What makes an equation express a law of nature? or as Stephen Hawking asks “What breathes fire into the equations? The Rutgers Templeton Project in the Metaphysics of Laws of Nature is a philosophical exploration into what differentiates some naturalistic generalizations from others. Why do some express laws of nature while others are generalizations of a different sort?

Laws of Nature

There are many different ways that the concept “law of nature” can be understood. Some think that laws of nature characterize forces that are active at a fundamental level. For those that hold this sort of view, clearly a law of nature differs from other sorts of generalizations by whether or not it involves fundamental forces. Others reject that there are fundamental forces, and instead hold that structure is fundamental. In these sorts of views, laws of nature might be construed as generalizations that describe this structure. These are two options from a wide range of possibilities.

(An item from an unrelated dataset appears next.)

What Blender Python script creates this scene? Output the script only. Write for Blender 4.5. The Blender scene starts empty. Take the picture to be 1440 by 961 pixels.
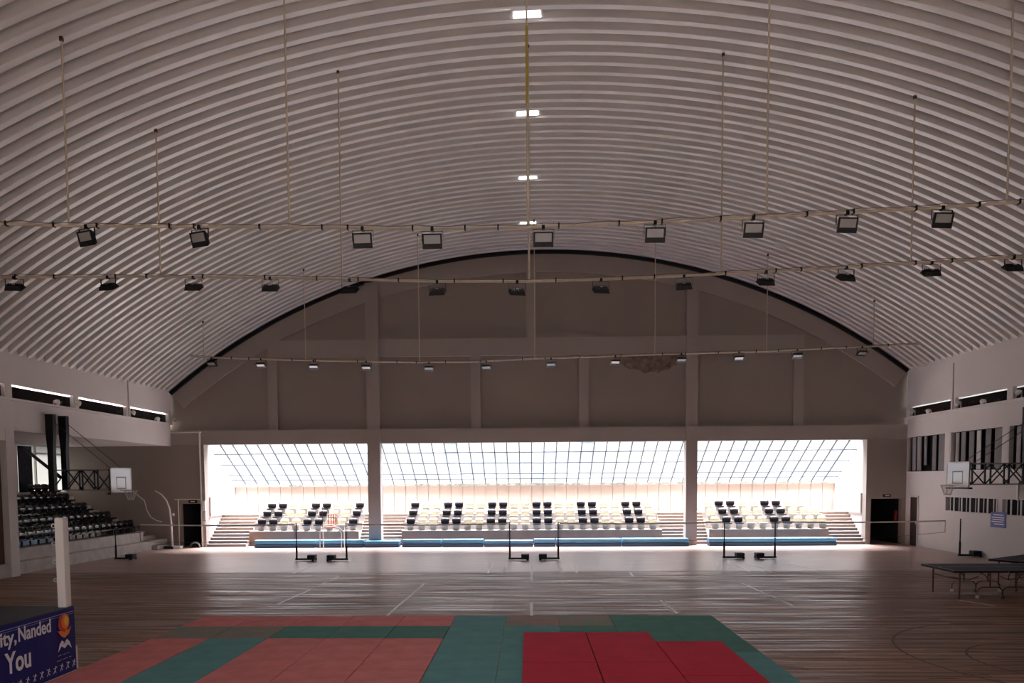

Having an understanding of what makes a law of nature different from other sorts of generalizations has a range of implications for many other issues in philosophy. Not only is it tied to fundamental ontology, it also has implications for the natures of objective chance, causation, counterfactuals, time, space, and free will. The metaphysics of laws of nature is also relevant to issues in the foundations of physics (e.g. interpretations of quantum mechanics and statistical mechanics) and theology (e.g. fine-tuning arguments). This places the conceptual understanding of laws of nature at a very fundamental level in the more general study of metaphysics.

The Package Deal Account

Barry Loewer, a philosopher at Rutgers University and PI for the Laws and Chance project, is currently developing a book-length exploration of these topics. His account of laws of nature, called the “Package Deal Account” (PDA) develops this view.

The purpose of the Laws and Chance project is to bring together philosophers, scientists and mathematicians to discuss the implications and assumptions of various views. To do this, in the course of this grant, we will hold a series of conferences and a summer school.

The first conference, in October 2019, explores the foundations of probability. Probability is integral to the study of the concept of scientific laws since a lot of empirical evidence is statistical, and so probabilistic statements seem like natural generalizations. Since our experience of the world indicates to us that there are objective probabilities, some views on laws of nature reflect this experience. But is this correct? Many that would say there is no such thing as objective probability. The conference in October explores this and other issues.

The second conference, in April 2020, focuses directly on the concept of scientific laws. The purpose of this conference is to promote dialog between academics who hold differing views on the fundamental nature of scientific laws.

The summer school will take place in July 2020 in Budapest, Hungary. This two-week summer program is hosted by CEU.